Set problem =>
Retype only what runs from the first line of the listing to the line holding "col = scene.collection", both included. Do not retype the pictures.
:::
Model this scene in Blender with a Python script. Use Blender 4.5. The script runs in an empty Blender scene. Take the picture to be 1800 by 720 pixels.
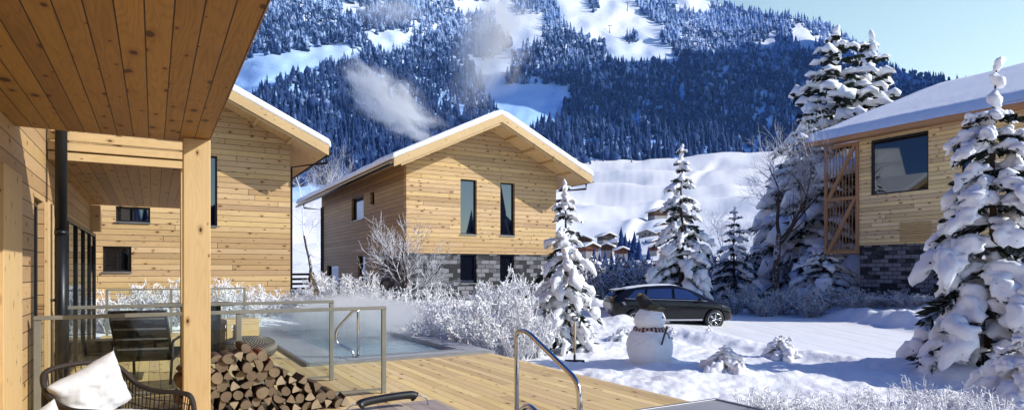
import bpy, bmesh, math, random
import numpy as np
from mathutils import Vector, Matrix, noise as mnoise
random.seed(7)
np.random.seed(7)
R = math.radians
scene = bpy.context.scene
col = scene.collection

# ------------------------------------------------------------------ frame of the place
# the chalets stand on one street grid turned TH from the line of sight; (u, v) runs along that grid
EYE, FPX, CX, HY = 1.55, 1100.0, 900.0, 476.0
TH = math.atan(630.0 / FPX)
CT, ST = math.cos(TH), math.sin(TH)
def xy(u, v): return (u * CT - v * ST, u * ST + v * CT)
def uv(x, y): return (x * CT + y * ST, -x * ST + y * CT)
def on_front(px, py, v):          # surveyed photo point on a wall facing the street -> (u, z)
    a = (px - CX) / FPX
    u = v * (ST + a * CT) / (CT - a * ST)
    return u, EYE + (HY - py) / FPX * (u * ST + v * CT)
def on_side(px, py, u):           # same for a wall running away from us -> (v, z)
    a = (px - CX) / FPX
    v = u * (CT - a * ST) / (ST + a * CT)
    return v, EYE + (HY - py) / FPX * (u * ST + v * CT)
def on_depth(px, py, d): return ((px - CX) / FPX * d, d, EYE + (HY - py) / FPX * d)

# ------------------------------------------------------------------ bookkeeping
def tag(o, label=None, cat=None, group=None, kind=None):
    if label: o['label'] = label
    if cat: o['category'] = cat
    if group: o['group'] = group
    if kind: o['kind'] = kind
    return o
def thing(name, label, cat, loc=(0, 0, 0), rz=0.0, group=None):
    o = bpy.data.objects.new(name, None); col.objects.link(o)
    o.location = loc; o.rotation_euler = (0, 0, rz); o.empty_display_size = 0.2
    return tag(o, label, cat, group)
def copy_tree(o, parent=None):
    c = o.copy(); col.objects.link(c)
    if parent is not None: c.parent = parent
    for ch in list(o.children): copy_tree(ch, c)
    return c

class MB:
    """collects geometry for ONE mesh object"""
    def __init__(s, off=(0, 0, 0)): s.v = []; s.f = []; s.off = off
    def add(s, vs, fs):
        n = len(s.v); ox, oy, oz = s.off
        s.v.extend((a - ox, b - oy, c - oz) for a, b, c in vs)
        s.f.extend(tuple(i + n for i in f) for f in fs); return s
    def box(s, x0, x1, y0, y1, z0, z1):
        return s.add([(x0,y0,z0),(x1,y0,z0),(x1,y1,z0),(x0,y1,z0),(x0,y0,z1),(x1,y0,z1),(x1,y1,z1),(x0,y1,z1)],
            [(0,3,2,1),(4,5,6,7),(0,1,5,4),(1,2,6,5),(2,3,7,6),(3,0,4,7)])
    def prism(s, poly, axis, a, b):      # poly: list of 2D points, extruded along axis ('x','y','z') from a to b
        def p(q, t):
            return {'x': (t, q[0], q[1]), 'y': (q[0], t, q[1]), 'z': (q[0], q[1], t)}[axis]
        n = len(poly)
        vs = [p(q, a) for q in poly] + [p(q, b) for q in poly]
        fs = [tuple(range(n)), tuple(range(2*n-1, n-1, -1))] + [(i, i+n, (i+1) % n + n, (i+1) % n) for i in range(n)]
        return s.add(vs, fs)
    def tube(s, pts, r, n=8, cap=True):
        pts = [Vector(p) for p in pts]; m = len(pts)
        rs = r if isinstance(r, (list, tuple)) else [r] * m
        vs = []; t0 = (pts[1] - pts[0]).normalized()
        nrm = t0.orthogonal().normalized()
        for i, p in enumerate(pts):
            t = (pts[min(i+1, m-1)] - pts[max(i-1, 0)])
            t = t.normalized() if t.length > 1e-9 else t0
            nrm = nrm - t * nrm.dot(t)
            nrm = nrm.normalized() if nrm.length > 1e-6 else t.orthogonal().normalized()
            b = t.cross(nrm)
            for k in range(n):
                a = 2 * math.pi * k / n
                vs.append(tuple(p + (nrm * math.cos(a) + b * math.sin(a)) * rs[i]))
        fs = [(i*n+k, i*n+(k+1) % n, (i+1)*n+(k+1) % n, (i+1)*n+k) for i in range(m-1) for k in range(n)]
        if cap: fs += [tuple(range(n-1, -1, -1)), tuple((m-1)*n+k for k in range(n))]
        return s.add(vs, fs)
    def lathe(s, prof, c=(0,0,0), n=24, axis='z'):
        vs = []; m = len(prof)
        for (r, z) in prof:
            for k in range(n):
                a = 2*math.pi*k/n; p = (r*math.cos(a), r*math.sin(a), z)
                if axis == 'y': p = (p[0], p[2], p[1])
                if axis == 'x': p = (p[2], p[0], p[1])
                vs.append((p[0]+c[0], p[1]+c[1], p[2]+c[2]))
        fs = [(i*n+k, i*n+(k+1) % n, (i+1)*n+(k+1) % n, (i+1)*n+k) for i in range(m-1) for k in range(n)]
        fs += [tuple(range(n-1, -1, -1)), tuple((m-1)*n+k for k in range(n))]
        return s.add(vs, fs)
    def build(s, name, mat, parent=None, smooth=False, bevel=0.0, seg=2, angle=30):
        me = bpy.data.meshes.new(name); me.from_pydata(s.v, [], s.f); me.update()
        return link(name, me, mat, parent, smooth, bevel, seg, angle)
def link(name, me, mat, parent=None, smooth=False, bevel=0.0, seg=2, angle=30):
    bm = bmesh.new(); bm.from_mesh(me); bmesh.ops.recalc_face_normals(bm, faces=bm.faces)
    bm.to_mesh(me); bm.free()
    if smooth: me.polygons.foreach_set('use_smooth', [True]*len(me.polygons))
    o = bpy.data.objects.new(name, me); col.objects.link(o)
    if mat: me.materials.append(mat)
    if parent is not None: o.parent = parent
    if bevel > 0:
        b = o.modifiers.new('bevel', 'BEVEL'); b.width = bevel; b.segments = seg; b.limit_method = 'ANGLE'; b.angle_limit = R(angle)
    return o
def np_mesh(name, V, F, mat, parent=None, smooth=False):
    """V (n,3) array, F (m,k) array of equal-size faces"""
    me = bpy.data.meshes.new(name); V = np.asarray(V, np.float32); F = np.asarray(F, np.int32); m, k = F.shape
    me.vertices.add(len(V)); me.vertices.foreach_set('co', V.ravel())
    me.loops.add(m*k); me.loops.foreach_set('vertex_index', F.ravel())
    me.polygons.add(m); me.polygons.foreach_set('loop_start', np.arange(0, m*k, k, dtype=np.int32))
    if smooth: me.polygons.foreach_set('use_smooth', np.ones(m, bool))
    me.update(calc_edges=True); me.validate()
    o = bpy.data.objects.new(name, me); col.objects.link(o)
    if mat: me.materials.append(mat)
    if parent is not None: o.parent = parent
    return o
def smooth01(x, a, b):
    t = np.clip((np.asarray(x, float) - a) / (b - a), 0, 1); return t*t*(3-2*t)

# ------------------------------------------------------------------ materials
class NT:
    def __init__(s, name):
        s.m = bpy.data.materials.new(name); s.m.use_nodes = True
        s.t = s.m.node_tree; s.t.nodes.clear()
        s.out = s.t.nodes.new('ShaderNodeOutputMaterial')
    def n(s, typ, **kw):
        nd = s.t.nodes.new(typ)
        for k, v in kw.items(): setattr(nd, k, v)
        return nd
    def set(s, sock, v):
        if isinstance(v, bpy.types.NodeSocket): s.t.links.new(v, sock)
        elif isinstance(v, (tuple, list)) and len(v) == 3 and sock.type == 'RGBA': sock.default_value = (*v, 1)
        else: sock.default_value = v
    def math(s, op, a, b=0.0, c=None, clamp=False):
        nd = s.n('ShaderNodeMath', operation=op, use_clamp=clamp); s.set(nd.inputs[0], a); s.set(nd.inputs[1], b)
        if c is not None: s.set(nd.inputs[2], c)
        return nd.outputs[0]
    def comb(s, x, y, z):
        nd = s.n('ShaderNodeCombineXYZ')
        for i, v in enumerate((x, y, z)): s.set(nd.inputs[i], v)
        return nd.outputs[0]
    def coord(s, which='Object'): return s.n('ShaderNodeTexCoord').outputs[which]
    def sep(s, v):
        nd = s.n('ShaderNodeSeparateXYZ'); s.set(nd.inputs[0], v); return nd.outputs
    def noise(s, vec, scale, detail=2.0, rough=0.5, dist=0.0):
        nd = s.n('ShaderNodeTexNoise'); s.set(nd.inputs['Vector'], vec)
        nd.inputs['Scale'].default_value = scale; nd.inputs['Detail'].default_value = detail
        nd.inputs['Roughness'].default_value = rough; nd.inputs['Distortion'].default_value = dist
        return nd.outputs['Fac']
    def ramp(s, v, a, b, c=0.0, d=1.0, smooth=True):
        nd = s.n('ShaderNodeMapRange', interpolation_type='SMOOTHSTEP' if smooth else 'LINEAR'); s.set(nd.inputs[0], v)
        for i, q in enumerate((a, b, c, d)): s.set(nd.inputs[i+1], q)
        return nd.outputs[0]
    def mix(s, f, a, b, mode='MIX'):
        nd = s.n('ShaderNodeMix', data_type='RGBA', blend_type=mode)
        s.set(nd.inputs[0], f); s.set(nd.inputs[6], a); s.set(nd.inputs[7], b); return nd.outputs[2]
    def bump(s, h, strength=0.3, dist=0.02):
        nd = s.n('ShaderNodeBump'); nd.inputs['Strength'].default_value = strength; nd.inputs['Distance'].default_value = dist
        s.set(nd.inputs['Height'], h); return nd.outputs[0]
    def pbsdf(s, color, rough=0.5, metal=0.0, normal=None, **kw):
        b = s.n('ShaderNodeBsdfPrincipled')
        s.set(b.inputs['Base Color'], color); s.set(b.inputs['Roughness'], rough); s.set(b.inputs['Metallic'], metal)
        for k, v in kw.items(): s.set(b.inputs[k.replace('_', ' ')], v)
        if normal is not None: s.set(b.inputs['Normal'], normal)
        s.t.links.new(b.outputs[0], s.out.inputs[0]); return b

def plain(name, color, rough=0.5, metal=0.0, var=0.12, scale=6.0, bump=0.0):
    t = NT(name); c = t.coord()
    g = t.noise(c, scale, 4, 0.6)
    k = t.ramp(g, 0.25, 0.75, 1-var, 1+var, False)
    cc = t.mix(1.0, color, t.comb(k, k, k), 'MULTIPLY')
    t.pbsdf(cc, t.ramp(g, 0.2, 0.8, max(rough-0.08, 0.02), min(rough+0.1, 1), False), metal,
            t.bump(t.noise(c, scale*12, 3), bump, 0.01) if bump else None)
    return t.m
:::
Worked answer =>
Model this scene in Blender with a Python script. Use Blender 4.5. The script runs in an empty Blender scene. Take the picture to be 1800 by 720 pixels.
import bpy, bmesh, math, random
import numpy as np
from mathutils import Vector, Matrix, noise as mnoise
random.seed(7)
np.random.seed(7)
R = math.radians
scene = bpy.context.scene
col = scene.collection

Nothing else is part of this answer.